Cuando estaba haciendo el bachillerato, en Palencia, me fascinaban los novelistas rusos del XIX, las obras de teatro de Albert Camus y Jean-Paul Sartre, el existencialismo y el cine de Antonioni. Y, por supuesto, ir vestido de negro de arriba abajo. Seguramente era una paradójica forma de protestar contra la España negra de aquellos años, la de Calle Mayor y Nunca pasa nada.
Ya en Barcelona, José María Valverde hizo que me interesara por la estética, tanto que a punto estuve de hacer una tesina sobre la Crítica del gusto de un interesante marxista italiano hoy olvidado, Galvano della Volpe. Todavía creo que en el campo de la estética marxista aquella obra era de las más lúcidas que se escribieron por entonces. Pero Manuel Sacristán, que fue el marxista más lúcido y culto de su época, me hizo descubrir que, en general, los marxistas contemporáneos no distinguían entre estética y poética ni entre estética y sociología de arte y que cuando escribían estética en realidad querían decir poética.

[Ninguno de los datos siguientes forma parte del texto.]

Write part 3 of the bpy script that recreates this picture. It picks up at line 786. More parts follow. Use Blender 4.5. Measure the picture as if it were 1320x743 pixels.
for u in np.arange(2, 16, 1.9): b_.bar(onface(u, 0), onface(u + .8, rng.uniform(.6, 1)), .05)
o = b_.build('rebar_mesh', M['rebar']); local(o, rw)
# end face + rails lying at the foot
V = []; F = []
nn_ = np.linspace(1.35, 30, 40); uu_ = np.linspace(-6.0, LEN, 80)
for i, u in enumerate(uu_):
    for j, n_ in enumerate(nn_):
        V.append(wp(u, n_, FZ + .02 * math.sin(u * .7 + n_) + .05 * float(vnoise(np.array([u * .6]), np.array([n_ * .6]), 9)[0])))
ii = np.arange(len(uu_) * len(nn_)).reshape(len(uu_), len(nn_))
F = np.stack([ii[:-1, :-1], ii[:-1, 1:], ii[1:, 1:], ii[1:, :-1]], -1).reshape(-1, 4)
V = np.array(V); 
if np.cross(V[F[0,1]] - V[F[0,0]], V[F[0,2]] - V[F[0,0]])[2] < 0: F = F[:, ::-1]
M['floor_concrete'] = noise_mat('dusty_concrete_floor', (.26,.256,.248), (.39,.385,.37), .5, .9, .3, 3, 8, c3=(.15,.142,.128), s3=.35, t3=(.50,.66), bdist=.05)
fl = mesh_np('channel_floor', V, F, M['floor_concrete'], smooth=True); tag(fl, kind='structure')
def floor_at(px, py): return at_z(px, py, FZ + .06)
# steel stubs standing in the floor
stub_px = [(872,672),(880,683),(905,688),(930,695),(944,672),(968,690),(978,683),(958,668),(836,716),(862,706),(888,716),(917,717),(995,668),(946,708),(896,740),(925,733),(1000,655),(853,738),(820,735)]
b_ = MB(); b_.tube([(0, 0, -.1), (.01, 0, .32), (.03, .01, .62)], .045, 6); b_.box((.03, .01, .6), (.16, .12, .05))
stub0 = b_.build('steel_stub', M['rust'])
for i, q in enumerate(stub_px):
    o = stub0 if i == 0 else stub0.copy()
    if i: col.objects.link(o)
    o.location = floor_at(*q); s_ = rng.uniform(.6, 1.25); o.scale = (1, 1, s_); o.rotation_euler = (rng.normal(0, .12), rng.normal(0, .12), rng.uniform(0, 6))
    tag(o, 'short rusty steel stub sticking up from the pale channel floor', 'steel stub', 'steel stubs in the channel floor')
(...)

Entre eso y que mi admirado Lukács, después de obligarnos a elegir entre Kafka y Mann, había llegado a la conclusión de que en el fondo Kafka tenía razón y Semprún y Solchenitsin eran los máximos exponentes del realismo socialista de la época, se me pasó la pasión por casi todo aquello que navegaba como teoría marxista del arte. Escribí sobre eso una contribución a la crítica del marxismo cientificista. Y desde entonces, como diría un crítico académico, voy dando tumbos en estas cosas: siempre discutiendo acerca de la distancia que hay entre la teoría artística y la práctica del arte, que es, por cierto, muy parecida a la distancia que hay entre metodología de la ciencia y la práctica científica.
De los marxistas a su manera, o sea, de los que pensaron con su propia cabeza, cada vez me ha ido interesando más William Morris, del que tal vez se puede decir que fue el último socialista utópico, un rojo aristocratizante atento al diseño y amante de la tipografía que, en cierto sentido, recuperaba la vena romántica del marxismo de la primera hora. Solo que, como Morris murió hace más de un siglo y probablemente su obra dio ya de sí todo lo que podía dar (el hombre acabó escribiendo algo así como cuentos de hadas) ahora, sin dejar de apreciar a los narradores rusos del XIX, me tira más la tradición humorística, sarcástica y paródica, la de Rabelais, la de Swift, la de Kraus, la de Lem; y de los hispanos la poética que más aprecio es la de Valle-Inclán: creo que en el diálogo entre Max Estrella y el anarquista catalán, en el calabozo madrileño en el que coinciden, está la clave para entender la historia de la España moderna.